I freaking LOVE El Paso!
Bluegrass festival taps roots sounds
By Andrew Gilbert
TIMES CORRESPONDENT
California's largest hoedown returns to Golden Gate Park's Speedway Meadow when the Hardly Strictly Bluegrass Festival transforms the park's western meadow into a huge jamboree.
Launched in 2001 by savvy San Francisco investor Warren Hellman as a one-day "strictly" bluegrass event, the festival has expanded temporally and stylistically, adding the qualifier "hardly" as it has come to embrace a wide swath of rootsy artists steeped in blues, bluegrass, rock and various forms of American old-time music.
Now in its sixth season, the free festival has quickly become a signature Bay Area event that draws on the region's deep reservoir of roots-music talent, while also presenting big-name national acts. It's as if someone rolled two months of Freight & Salvage's calendar into a single weekend, and then threw some rock stars into the mix for good measure.
"The first year we called it 'Strictly Bluegrass' because we had Emmylou Harris, and trying to push her into just playing bluegrass is impossible," said Hellman, a student of old-time banjo. "It's funny; she's been more bluegrassy every year since then. I've been surprised and pleased by the breadth of bluegrass itself; and as we've added the other stuff, the Jimmie Dale Gilmores and Robert Earl Keens, the different kinds of music that give me pleasure has expanded a lot."
The festival opens Friday with a light schedule on one stage. While open to the general public, the morning program is geared for grade-school students as part of the Daniel Pearl Foundation World Music Days. The afternoon kicks off with Jimmie Dale Gilmore and Butch Hancock, who along with Joe Ely helped pioneer the progressive country music sound in the mid-'70s with their West Texas-based band the Flatlanders.
For many years Gilmore was better-known as a songwriter than a performer, but since releasing his first solo album in 1988 on the Oakland-based HighTone label, he's become a powerful interpreter of his original material.
Elvis Costello headlines on Friday with the Hammer of the Honky-Tonk Gods, a band he's borrowing from Bill Kirchen, the guitarist who supplied the hot twang and cool vocals to Commander Cody & His Lost Planet Airmen's 1972 hit "Hot Rod Lincoln." Rumor has it that they will be joined by special guests Emmylou Harris and Gillian Welch.
With five simultaneous stages, Saturday and Oct. 8 offer far too many artists to list.
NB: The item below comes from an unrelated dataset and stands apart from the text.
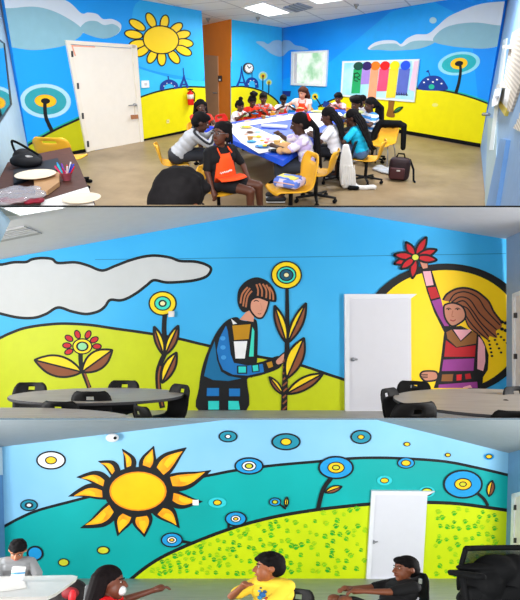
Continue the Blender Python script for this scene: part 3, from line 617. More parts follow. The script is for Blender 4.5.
# ---- middle door and the tag by the flower
def flat_door(R, pl, name, out, inn, hx, hy, hdir=1):
    fr = MB()
    for i in (0, 1, 3): slab(pl, [out[i], out[(i + 1) % 4], inn[(i + 1) % 4], inn[i]], .09, mt('#dcdee4', .5, amt=.02), 0, fr)
    d = struct(R, name, fr); part(d, 'leaf', slab(pl, inn, .05, mt('#d0d1d9', .5, amt=.02)))
    h = MB(); p = pl(hx, hy, .05); h.cap(p, p + pl.n * .06, .04, .03, STEEL); h.cap(p + pl.n * .06, pl(hx + 4 * hdir, hy, .11), .018, .016, STEEL); part(d, 'door_handle', h); return d
flat_door(R2, w2, 'door_3', [(345.4, 411), (344.6, 294), (417, 294), (417, 411)], [(349.4, 410), (349.6, 298.4), (411, 298.4), (411.4, 410)], 353, 359.4)
t = thing(R2, 'wall_tag', 'small white paper tag on the wall under the ringed yellow flower', 'tag', w2(171, 314, .06)); part(t, 'paper', slab(w2, [(168.4, 311.4), (174, 311), (173.8, 316.8), (168.2, 317)], .065, mt('#e9e2dc', .7)), room=True)
# ================================================================== ROOM 3 (lower): shell
p3 = R3.at(260, 578.6); nrm = (MX.Rotation(-R3.a, 3, 'X') @ V((0, -1, 0)))
w3 = Plane(R3, p3, nrm)                       # the mural wall leans a little toward the viewer
D3 = p3.y
mb = MB(); q = [V((-9, D3 + 1, 0)), V((9, D3 + 1, 0)), V((9, .5, 0)), V((-9, .5, 0))]; mb.prism(q, [p - V((0, 0, .02)) for p in q], mt('#a9aaa0', .45, 'planks', h2='#86887e', scale=2.4)); struct(R3, 'floor', mb)
SK3 = mt('#8dc6e6', .5, h2='#7ebbe0', scale=.4); T3 = mt('#02acab', .5, h2='#039a98', scale=.35); G3 = mt('#ccdc0e', .5, h2='#bdd20a', scale=.8)
W3PX = [(-20, 450), (0, 447), (125, 432), (232, 418.6), (372, 418.6), (508.5, 453), (505, 578.6), (-20, 578.6)]
BW3 = wall(R3, 'wall_back_lower', w3, W3PX, SK3, .08)
fw = V((0, -1, 0))
c3l = plane3(R3, w3(0, 447), w3(125, 432), w3(0, 447) + fw); c3r = plane3(R3, w3(372, 418.6), w3(508.5, 453), w3(508.5, 453) + fw)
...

Saturday's artists include the Stairwell Sisters; the Devil Makes Three; T Bone Burnett; Jerry Douglas and Best Kept Secret; Allison Brown; Steve Earle and the Bluegrass Dukes; and Earl Scruggs, a true bluegrass patriarch.
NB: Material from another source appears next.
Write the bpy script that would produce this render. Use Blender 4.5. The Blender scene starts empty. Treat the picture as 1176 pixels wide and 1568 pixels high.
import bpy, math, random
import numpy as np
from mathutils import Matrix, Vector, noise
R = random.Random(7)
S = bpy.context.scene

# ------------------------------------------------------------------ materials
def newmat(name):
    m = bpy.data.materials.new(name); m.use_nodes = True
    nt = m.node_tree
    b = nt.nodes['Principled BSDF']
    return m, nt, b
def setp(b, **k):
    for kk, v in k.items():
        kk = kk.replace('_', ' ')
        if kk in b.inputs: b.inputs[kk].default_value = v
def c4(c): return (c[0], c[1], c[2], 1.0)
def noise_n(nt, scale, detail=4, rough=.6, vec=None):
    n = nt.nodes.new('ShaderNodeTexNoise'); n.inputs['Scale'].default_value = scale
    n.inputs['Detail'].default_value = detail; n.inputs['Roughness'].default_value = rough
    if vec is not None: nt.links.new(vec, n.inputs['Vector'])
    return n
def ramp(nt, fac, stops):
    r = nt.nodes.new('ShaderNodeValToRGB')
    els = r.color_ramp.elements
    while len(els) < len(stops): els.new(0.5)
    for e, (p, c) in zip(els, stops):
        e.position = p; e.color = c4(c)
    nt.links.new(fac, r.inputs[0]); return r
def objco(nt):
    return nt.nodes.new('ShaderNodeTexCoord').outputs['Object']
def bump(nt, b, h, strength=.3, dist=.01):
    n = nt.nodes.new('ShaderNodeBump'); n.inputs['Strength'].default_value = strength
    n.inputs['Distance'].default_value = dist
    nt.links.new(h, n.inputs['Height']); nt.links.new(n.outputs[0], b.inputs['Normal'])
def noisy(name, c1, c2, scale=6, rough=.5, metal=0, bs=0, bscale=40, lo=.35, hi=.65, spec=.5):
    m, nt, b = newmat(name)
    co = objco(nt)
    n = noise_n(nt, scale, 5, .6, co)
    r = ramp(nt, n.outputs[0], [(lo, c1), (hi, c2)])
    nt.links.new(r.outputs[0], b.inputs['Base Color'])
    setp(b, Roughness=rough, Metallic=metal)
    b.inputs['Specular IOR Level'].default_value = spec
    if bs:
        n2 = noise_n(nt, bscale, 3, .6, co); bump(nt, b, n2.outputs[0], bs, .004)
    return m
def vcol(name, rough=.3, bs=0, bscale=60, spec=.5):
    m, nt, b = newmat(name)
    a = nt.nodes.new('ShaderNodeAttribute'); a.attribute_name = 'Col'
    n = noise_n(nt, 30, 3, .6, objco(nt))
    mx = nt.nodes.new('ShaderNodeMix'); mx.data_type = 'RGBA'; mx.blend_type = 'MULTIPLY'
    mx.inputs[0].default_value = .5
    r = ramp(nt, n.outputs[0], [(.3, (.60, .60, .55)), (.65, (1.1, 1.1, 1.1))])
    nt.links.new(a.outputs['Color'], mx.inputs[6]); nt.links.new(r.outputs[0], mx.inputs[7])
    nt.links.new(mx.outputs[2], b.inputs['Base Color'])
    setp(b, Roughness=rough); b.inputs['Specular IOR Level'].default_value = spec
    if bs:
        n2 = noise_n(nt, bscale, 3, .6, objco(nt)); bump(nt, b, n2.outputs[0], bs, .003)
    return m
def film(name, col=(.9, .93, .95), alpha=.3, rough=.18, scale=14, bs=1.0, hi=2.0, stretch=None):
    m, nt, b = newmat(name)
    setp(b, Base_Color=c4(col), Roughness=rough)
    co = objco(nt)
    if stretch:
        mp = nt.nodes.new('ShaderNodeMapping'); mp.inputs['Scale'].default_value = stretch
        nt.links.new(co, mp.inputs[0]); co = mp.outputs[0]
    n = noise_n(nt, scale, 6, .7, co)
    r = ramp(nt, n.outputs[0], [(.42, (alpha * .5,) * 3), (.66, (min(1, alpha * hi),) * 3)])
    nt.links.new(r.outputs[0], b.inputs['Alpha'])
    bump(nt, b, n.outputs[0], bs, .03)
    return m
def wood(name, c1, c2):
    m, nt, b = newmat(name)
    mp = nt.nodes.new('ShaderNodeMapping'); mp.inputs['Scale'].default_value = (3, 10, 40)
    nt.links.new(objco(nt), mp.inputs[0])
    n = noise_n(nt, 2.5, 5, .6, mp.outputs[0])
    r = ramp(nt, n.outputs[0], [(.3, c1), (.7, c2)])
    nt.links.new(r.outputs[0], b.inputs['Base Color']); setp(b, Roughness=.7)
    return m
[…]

Sunday's lineup features Tim O'Brien's Cornbread Nation; Ricky Skaggs and Kentucky Thunder; the North Mississippi Allstars; Alejandro Escovedo; Ramblin' Jack Elliott; and the Waybacks with special guest Bob Weir. It's a program geared to appeal to a broad array of Bay Area music fans.
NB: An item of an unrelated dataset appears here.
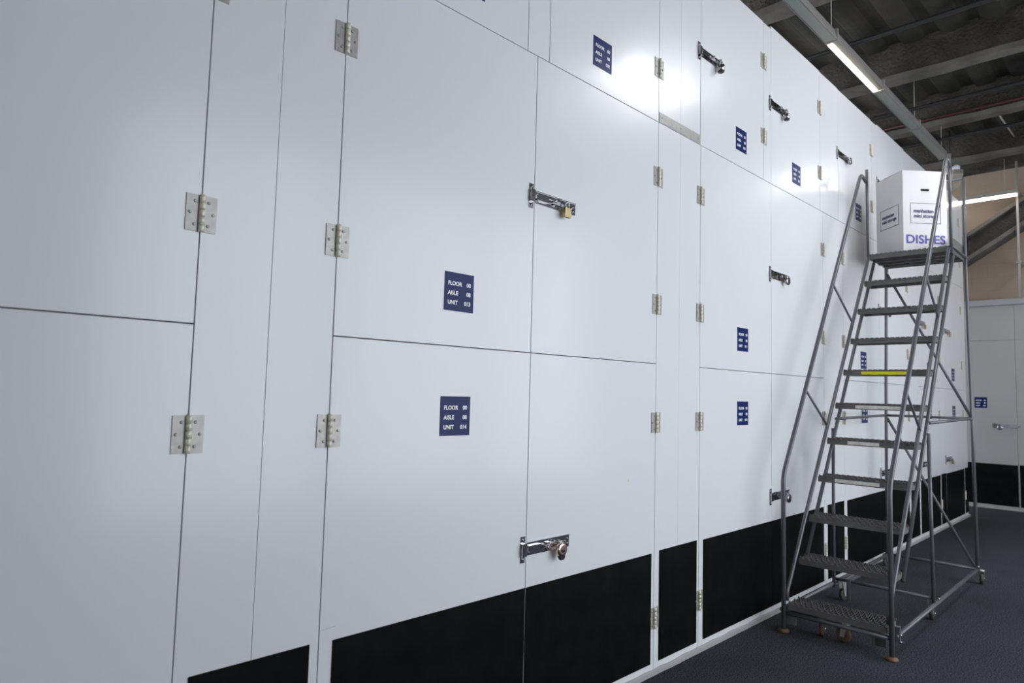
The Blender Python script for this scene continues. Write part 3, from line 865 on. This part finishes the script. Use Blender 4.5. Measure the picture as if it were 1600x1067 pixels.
caster(-0.365, 2.43, 0.050, -0.2)
caster(0.300, 1.03, 0.045, 0.3, z_top=0.150)
caster(-0.290, 1.03, 0.045, -0.3, z_top=0.150)
caster(0.035, 0.095, 0.048, PI/2-0.25, z_top=0.098+0.02, wheel='rubber')
caster(-0.115, 0.10, 0.045, 0.35, z_top=0.098+0.01, wheel='rubber')
k = MB(); k.box(0.20, 0.262, 0.092, 0.098, 0.030, 0.110); k.box(0.195, 0.201, 0.06, 0.13, 0.030, 0.112); part('lock_plate', k, M['wheel'], lad, bevel=0.002)
k = MB(); k.box(-0.232, -0.206, 0.94, 0.955, 0.035, 0.185); k.box(-0.232, -0.206, 0.955, 1.28, 0.165, 0.185); part('lock_arm', k, M['paint'], lad, bevel=0.002)
k = MB(); k.box(-0.318, -0.25, 0.02, 0.04, 0.05, 0.118); part('gusset', k, M['tread'], lad)
k = MB(); k.box(0.325, 0.352, 0.03, 0.06, 0.105, 0.190); part('gusset', k, M['paint'], lad)
for (u, v, z) in ((0.352, 0.05, 0.10), (0.352, 0.05, 0.14), (0.356, 2.36, 0.155), (0.345, 1.03, 0.155)):
    k = MB(); k.lathe([(0.009, -0.008), (0.009, 0.008)], (u, v, z), 'x', 6); part('bolt', k, M['chrome'], lad)

# ------------------------------------------------------------------ box on the platform
BW, BD, BH = 0.392, 0.385, 0.700
ang = math.atan2(-0.67, 0.743)
box = thing('cardboard_box', 'tall white moving box printed DISHES on the ladder platform', 'box', (6.325, 1.640, ZP+0.005), ang)
b = MB(); b.box(0, BW, 0, BD, 0, BH)
part('carton', b, M['card'], box, bevel=0.003)
# closed top flaps: two leaves meeting in the middle, slightly sprung
b = MB(); b.hexa([(0.0, 0.0, BH), (BW, 0.0, BH), (BW, BD/2-0.002, BH+0.004), (0, BD/2-0.002, BH+0.004), (0, 0, BH+0.004), (BW, 0, BH+0.004), (BW, BD/2-0.002, BH+0.010), (0, BD/2-0.002, BH+0.010)])
part('flap', b, M['card'], box)
b = MB(); b.hexa([(0.0, BD/2+0.002, BH+0.004), (BW, BD/2+0.002, BH+0.004), (BW, BD, BH), (0, BD, BH), (0, BD/2+0.002, BH+0.010), (BW, BD/2+0.002, BH+0.010), (BW, BD, BH+0.004), (0, BD, BH+0.004)])
part('flap', b, M['card'], box)
def frame_mb(x0, x1, z0, z1, t):
    b = MB()
    b.box(x0, x1, -0.0008, 0, z0, z0+t*1.6); b.box(x0, x1, -0.0008, 0, z1-t, z1)
    b.box(x0, x0+t, -0.0008, 0, z0, z1); b.box(x1-t*1.4, x1, -0.0008, 0, z0, z1)
    return b
def face(parent_rot, loc, wid, full, nm):
    g = bpy.data.objects.new(nm, None); g.parent = box; g.location = loc; g.rotation_euler = (0, 0, parent_rot); COL.objects.link(g)
    fr = frame_mb(wid*0.165, wid*0.850, BH*0.345, BH*0.600, 0.0030)
    part('frame', fr, M['print'], g, loc=(0, -0.0012, 0))
    me = text_mesh([('manhattan', 0, 0, 0.040, 'LEFT'), ('mini storage', 0, -0.056, 0.040, 'LEFT')], M['print'], 0.05)
    xs = [v.co.x for v in me.vertices]
    k = (wid*0.685-0.06)/(max(xs)-min(xs))
    o = link('lettering', me, g, (wid*0.165+0.028, -0.0025, BH*0.482), (PI/2, 0, 0)); o.scale = (k, min(k*1.02, 1.1), 1)
    if full:
        me = text_mesh([('DISHES', 0, 0, 0.074, 'LEFT')], M['violet'], 0.03)
        xs = [v.co.x for v in me.vertices]
        k = wid*0.88/(max(xs)-min(xs))
        o = link('lettering', me, g, (wid*0.065-min(xs)*k, -0.0025, BH*0.100), (PI/2, 0, 0)); o.scale = (k, 1, 1)
        h = MB(); c0 = wid*0.50; z0 = BH*0.765
        n = 10; ring = []
        for i in range(n+1):
            a = PI/2+PI*i/n; ring.append((c0-0.028+0.010*math.cos(a), z0+0.010*math.sin(a)))
        for i in range(n+1):
            a = -PI/2+PI*i/n; ring.append((c0+0.028+0.010*math.cos(a), z0+0.010*math.sin(a)))
        m_ = len(ring)
        h.add([(x, -0.0008, z) for x, z in ring] + [(x, 0.0, z) for x, z in ring], [tuple(range(m_)), tuple(range(2*m_-1, m_-1, -1))] + [(i, (i+1) % m_, m_+(i+1) % m_, m_+i) for i in range(m_)])
        part('hand_hole', h, M['hole'], g, loc=(0, -0.0012, 0))
    return g
face(0, (0, 0, 0), BW, True, 'front_print')
face(-PI/2, (0, BD, 0), BD, False, 'side_print')

# ------------------------------------------------------------------ scuffed baseboard lip along the foot of the doors
for nm, x0, x1 in (('baseboard_left', -0.28, 10.90),):
    b = MB(); n = 140; vs = []; fs = []
    rnd = random.Random(3)
    for i in range(n+1):
        x = x0+(x1-x0)*i/n
        h = 0.030+rnd.uniform(-0.004, 0.004)
        yy = D-0.012-rnd.uniform(0, 0.003)
        vs += [(x, yy, 0.0), (x, yy, h-0.006), (x, yy+0.006, h), (x, D-0.0005, h), (x, D-0.0005, 0.0)]
    for i in range(n):
        for k in range(5):
            k2 = (k+1) % 5
            fs.append((i*5+k, i*5+k2, (i+1)*5+k2, (i+1)*5+k))
    fs += [(0, 1, 2, 3, 4), tuple(n*5+k for k in (4, 3, 2, 1, 0))]
    b.add(vs, fs)
    tag(part(nm, b, M['greyish_white']), 'scuffed white lip along the foot of the storage doors', None, None, 'structure')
In many ways, Hellman's timing couldn't have been better. Ever since the 2000 release of the Coen brothers' popular film "O Brother, Where Art Thou?" which spawned a hit soundtrack, the visibility of bluegrass and old-time music has increased exponentially. If attendance at the festival is any indication, the music's popularity is still growing.
Last year, the festival attracted an audience of more than a quarter of a million to the park, with so many people arriving on Sunday that Hellman said he hoped that attendance would be more evenly distributed this year.
The event has become so big that it's created a small economy of its own, with dozens of artists using Hardly Strictly Bluegrass as an anchor for West Coast tours. A one-day bluegrass festival has emerged in Santa Cruz to take advantage of the flood of talent coming into the area. Rather than seeing the other gigs as competition, Hellman welcomes the ripple effect.
"I don't have grand objectives, that I'm going to revolutionize modern society and bring world peace," said Hellman, who wouldn't put an exact figure on his festival underwriting, but indicated that it was costing him well into six figures. "If I had loftier goals, it would continue the growth and popularity of traditional music, which has made a huge comeback.
"Secondly, it's pretty great to throw a big party. Last year we had 300,000 people and only four arrests, which were all for drunkenness. Having two days where people just enjoy each other and what they're listening to with no problems, that's an accomplishment."
FESTIVAL PREVIEW
• WHAT: Hardly Strictly Bluegrass Festival
• WHEN: Friday, 10:30 a.m.-7 p.m.; Saturday through Oct. 8, 11 a.m.-7 p.m.
• WHERE: Speedway Meadow, Golden Gate Park, S.F.